- [Dataset section]:
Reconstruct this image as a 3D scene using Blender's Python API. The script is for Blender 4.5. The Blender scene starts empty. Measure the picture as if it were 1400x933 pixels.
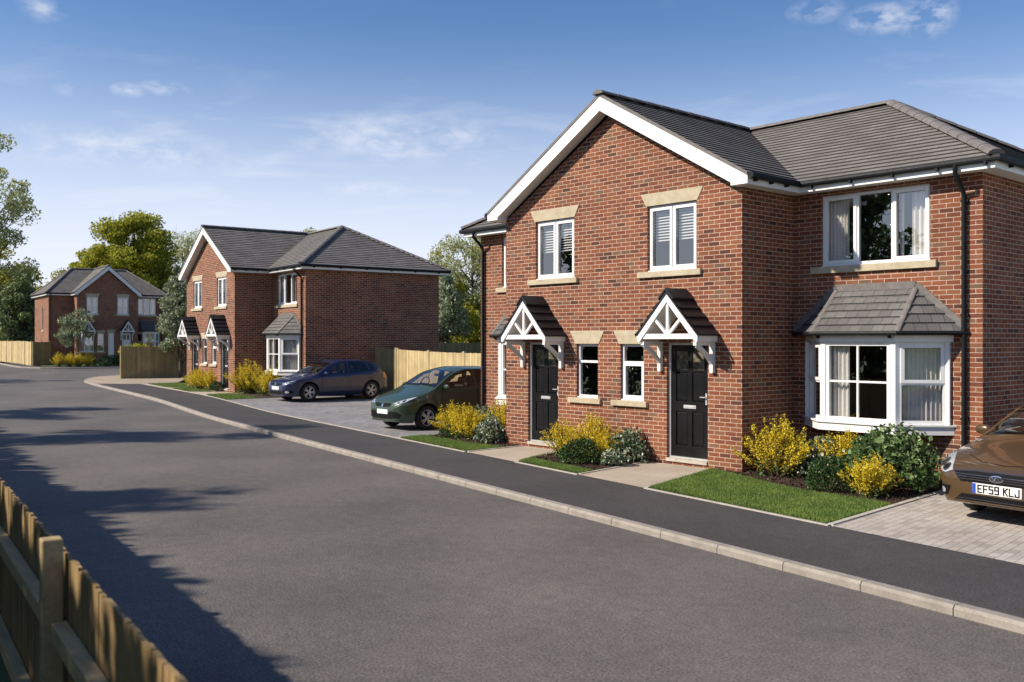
import bpy, bmesh, math, random
import numpy as np
from mathutils import Matrix, Vector
R_ = math.radians
rng = random.Random(7)
scene = bpy.context.scene
COL = scene.collection

# ------------------------------------------------------------------ terrain
def sm(t):
    t = min(max(t, 0.0), 1.0)
    return t * t * (3 - 2 * t)
def zt(x, y=0.0):
    """gentle rise of the ground along the street"""
    return 0.15 * sm((-16 - x) / 10) + 0.42 * sm((-42 - x) / 26)

# ------------------------------------------------------------------ materials
def newmat(name):
    m = bpy.data.materials.new(name)
    m.use_nodes = True
    nt = m.node_tree
    for n in list(nt.nodes):
        nt.nodes.remove(n)
    out = nt.nodes.new('ShaderNodeOutputMaterial')
    return m, nt, out
def N(nt, typ, **kw):
    n = nt.nodes.new(typ)
    for k, v in kw.items():
        if k.startswith('i_'):
            key = k[2:].replace('_', ' ')
            n.inputs[int(key) if key.isdigit() else key].default_value = v
        else:
            setattr(n, k, v)
    return n
def L(nt, a, b):
    nt.links.new(a, b)
def c4(c):
    return (c[0], c[1], c[2], 1.0)
def ramp(nt, stops, interp='LINEAR'):
    r = N(nt, 'ShaderNodeValToRGB')
    r.color_ramp.interpolation = interp
    els = r.color_ramp.elements
    while len(els) < len(stops):
        els.new(0.5)
    for e, (p, c) in zip(els, stops):
        e.position = p
        e.color = c4(c)
    return r
def mixc(nt, fac, a, b, mode='MIX'):
    m = N(nt, 'ShaderNodeMix', data_type='RGBA', blend_type=mode)
    for sock, val in ((m.inputs[0], fac), (m.inputs[6], a), (m.inputs[7], b)):
        if hasattr(val, 'links') or isinstance(val, bpy.types.NodeSocket):
            L(nt, val, sock)
        elif isinstance(val, tuple):
            sock.default_value = c4(val)
        else:
            sock.default_value = val
    return m.outputs[2]
def uvn(nt, sx=1, sy=1, rot=0, loc=(0, 0, 0)):
    u = N(nt, 'ShaderNodeUVMap')
    mp = N(nt, 'ShaderNodeMapping')
    mp.inputs['Scale'].default_value = (sx, sy, 1)
    mp.inputs['Rotation'].default_value = (0, 0, rot)
    mp.inputs['Location'].default_value = loc
    L(nt, u.outputs[0], mp.inputs[0])
    return mp.outputs[0]
def noise(nt, vec, scale, detail=3, rough=0.55):
    n = N(nt, 'ShaderNodeTexNoise')
    n.inputs['Scale'].default_value = scale
    n.inputs['Detail'].default_value = detail
    n.inputs['Roughness'].default_value = rough
    if vec is not None:
        L(nt, vec, n.inputs['Vector'])
    return n.outputs['Fac']
def bump(nt, h, strength, dist=0.01):
    b = N(nt, 'ShaderNodeBump')
    b.inputs['Strength'].default_value = strength
    b.inputs['Distance'].default_value = dist
    L(nt, h, b.inputs['Height'])
    return b.outputs[0]
def bsdf(nt, out, col=None, rough=0.6, normal=None, spec=0.5, metal=0.0, coat=0.0):
    p = N(nt, 'ShaderNodeBsdfPrincipled')
    if col is not None:
        if isinstance(col, tuple):
            p.inputs['Base Color'].default_value = c4(col)
        else:
            L(nt, col, p.inputs['Base Color'])
    if isinstance(rough, (int, float)):
        p.inputs['Roughness'].default_value = rough
    else:
        L(nt, rough, p.inputs['Roughness'])
    p.inputs['Specular IOR Level'].default_value = spec
    p.inputs['Metallic'].default_value = metal
    p.inputs['Coat Weight'].default_value = coat
    p.inputs['Coat Roughness'].default_value = 0.03
    if normal is not None:
        L(nt, normal, p.inputs['Normal'])
    L(nt, p.outputs[0], out.inputs[0])
    return p
def objvec(nt):
    return N(nt, 'ShaderNodeTexCoord').outputs['Object']

def mat_brick():
    m, nt, out = newmat('brick')
    v = uvn(nt)
    b = N(nt, 'ShaderNodeTexBrick', offset=0.5, squash=1.0)
    for k, val in (('Color1', (0, 0, 0, 1)), ('Color2', (1, 1, 1, 1)), ('Mortar', (0.5, 0.5, 0.5, 1)), ('Scale', 1.0),
                   ('Mortar Size', 0.0066), ('Mortar Smooth', 0.25), ('Bias', 0.0), ('Brick Width', 0.225), ('Row Height', 0.075)):
        b.inputs[k].default_value = val
    # slightly wobbly brick edges
    nz = N(nt, 'ShaderNodeTexNoise'); nz.inputs['Scale'].default_value = 9; nz.inputs['Detail'].default_value = 2
    L(nt, v, nz.inputs['Vector'])
    wv = N(nt, 'ShaderNodeVectorMath', operation='MULTIPLY_ADD')
    wv.inputs[1].default_value = (0.006, 0.004, 0); L(nt, nz.outputs['Color'], wv.inputs[0]); L(nt, v, wv.inputs[2])
    L(nt, wv.outputs[0], b.inputs['Vector'])
    r = ramp(nt, [(0.0, (0.09, 0.042, 0.030)), (0.08, (0.15, 0.056, 0.035)), (0.25, (0.205, 0.068, 0.038)), (0.55, (0.248, 0.088, 0.042)),
                  (0.82, (0.275, 0.104, 0.053)), (0.93, (0.225, 0.115, 0.066)), (1.0, (0.155, 0.10, 0.064))])
    L(nt, b.outputs['Color'], r.inputs[0])
    f = noise(nt, v, 55, 4, 0.65)
    f2 = noise(nt, v, 0.9, 5, 0.62)
    fr = ramp(nt, [(0.3, (0.62, 0.6, 0.6)), (0.7, (1.25, 1.25, 1.25))]); L(nt, f, fr.inputs[0])
    br = mixc(nt, 1.0, r.outputs[0], fr.outputs[0], 'MULTIPLY')
    fr2 = ramp(nt, [(0.3, (0.72, 0.71, 0.72)), (0.7, (1.16, 1.14, 1.12))]); L(nt, f2, fr2.inputs[0])
    mort = ramp(nt, [(0.3, (0.44, 0.315, 0.235)), (0.7, (0.64, 0.48, 0.37))]); L(nt, noise(nt, v, 14, 3), mort.inputs[0])
    c = mixc(nt, b.outputs['Fac'], br, mort.outputs[0])
    c = mixc(nt, 1.0, c, fr2.outputs[0], 'MULTIPLY')
    inv = N(nt, 'ShaderNodeMath', operation='MULTIPLY_ADD'); inv.inputs[1].default_value = -1.0
    L(nt, b.outputs['Fac'], inv.inputs[0])
    add = N(nt, 'ShaderNodeMath', operation='MULTIPLY_ADD'); add.inputs[1].default_value = 0.45
    L(nt, f, add.inputs[0]); L(nt, inv.outputs[0], add.inputs[2]); inv.inputs[2].default_value = 1.0
    bsdf(nt, out, c, 0.88, bump(nt, add.outputs[0], 0.75, 0.008), spec=0.25)
    return m
def mat_noise(name, c0, c1, scale, rough=0.7, bs=0.3, bd=0.004, uv=False, detail=4, spec=0.4, fine=None, lo=0.3, hi=0.7):
    m, nt, out = newmat(name)
    v = uvn(nt) if uv else objvec(nt)
    f = noise(nt, v, scale, detail)
    r = ramp(nt, [(lo, c0), (hi, c1)]); L(nt, f, r.inputs[0])
    col = r.outputs[0]
    nrm = bump(nt, f, bs, bd) if bs else None
    if fine:
        f2 = noise(nt, v, fine, 3, 0.7)
        rr = ramp(nt, [(0.3, (0.72, 0.72, 0.72)), (0.7, (1.25, 1.25, 1.25))]); L(nt, f2, rr.inputs[0])
        col = mixc(nt, 1.0, col, rr.outputs[0], 'MULTIPLY')
        nrm = bump(nt, f2, bs, bd)
    bsdf(nt, out, col, rough, nrm, spec)
    return m
def mat_plain(name, col, rough=0.4, metal=0.0, coat=0.0, spec=0.5, wear=0.12):
    """a painted or moulded surface with faint large-scale variation"""
    m, nt, out = newmat(name)
    v = objvec(nt)
    f = noise(nt, v, 3.0, 4)
    a = tuple(x * (1 - wear) for x in col); b = tuple(min(1, x * (1 + wear * 0.6)) for x in col)
    r = ramp(nt, [(0.3, a), (0.7, b)]); L(nt, f, r.inputs[0])
    rr = N(nt, 'ShaderNodeMapRange'); rr.inputs[3].default_value = max(0.02, rough * 0.8); rr.inputs[4].default_value = rough * 1.25
    L(nt, noise(nt, v, 18, 3), rr.inputs[0])
    bsdf(nt, out, r.outputs[0], rr.outputs[0], None, spec, metal, coat)
    return m
def mat_asphalt(name, c0, c1, fleck, patch=True):
    m, nt, out = newmat(name)
    v = uvn(nt)
    f = noise(nt, v, 46, 4, 0.8)
    r = ramp(nt, [(0.36, c0), (0.5, tuple((a + b) / 2 for a, b in zip(c0, c1))), (0.66, c1), (0.76, fleck)]); L(nt, f, r.inputs[0])
    g = noise(nt, v, 0.35, 4, 0.6)
    rr = ramp(nt, [(0.28, (0.70, 0.70, 0.715)), (0.5, (0.96, 0.955, 0.95)), (0.72, (1.2, 1.18, 1.15))]); L(nt, g, rr.inputs[0])
    col = mixc(nt, 1.0, r.outputs[0], rr.outputs[0], 'MULTIPLY')
    g2 = noise(nt, v, 7, 4, 0.6)
    r2 = ramp(nt, [(0.3, (0.84, 0.84, 0.84)), (0.7, (1.13, 1.13, 1.13))]); L(nt, g2, r2.inputs[0])
    col = mixc(nt, 1.0, col, r2.outputs[0], 'MULTIPLY')
    bsdf(nt, out, col, 0.82, bump(nt, f, 0.55, 0.006), 0.35)
    return m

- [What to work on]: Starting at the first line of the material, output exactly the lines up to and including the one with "COL = scene.collection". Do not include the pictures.

- [Exercise response]:
Reconstruct this image as a 3D scene using Blender's Python API. The script is for Blender 4.5. The Blender scene starts empty. Measure the picture as if it were 1400x933 pixels.
import bpy, bmesh, math, random
import numpy as np
from mathutils import Matrix, Vector
R_ = math.radians
rng = random.Random(7)
scene = bpy.context.scene
COL = scene.collection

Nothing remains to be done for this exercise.